During Wednesday’s announcements, the RBI acknowledged inflationary uncertainties like HRA increases by state governments, impact of global growth on domestic inflation, rise in minimum support prices (MSP) and fiscal slippage. However, it has also taken into account some mitigating factors. “First, capacity utilisation remains subdued. Second, oil prices have moved both ways in the recent period and can potentially soften from current levels based on production response. Third, rural real wage growth is moderate,” the policy document stated.
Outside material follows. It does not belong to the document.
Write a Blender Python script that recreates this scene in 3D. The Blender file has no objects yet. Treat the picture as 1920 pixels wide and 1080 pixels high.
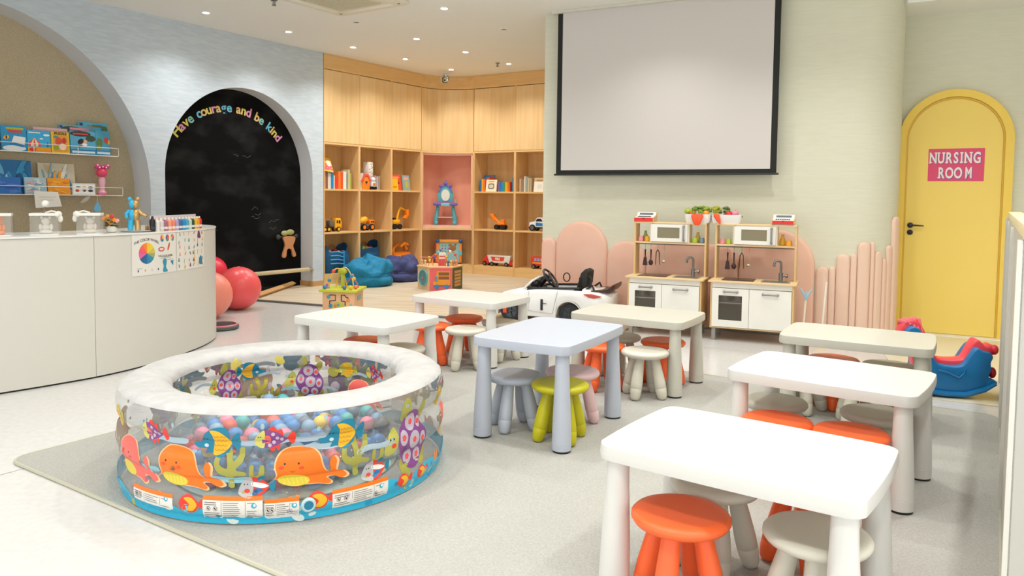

Ananth Narayan, professor-finance at SPJIMR points out that the RBI came out with what the market was anticipating—no rate hike, neutral stance but pointing out macro and inflation risks and this was taken positively by the bond markets. “While the tone was hawkish in pointing out the risks, the projections on expected inflation — average 5.1% for this quarter, 5.1-5.6% for H1 FY19, and 4.5-4.6% for H2 FY19 indicate the RBI will look through spikes in inflation. The projections given by RBI are very reasonable, and will only be breached if additional data comes in — say a further spike in the price of oil. As a base case, we should be within the inflation glide path of RBI, and therefore may not see any immediate rate hikes,” he said.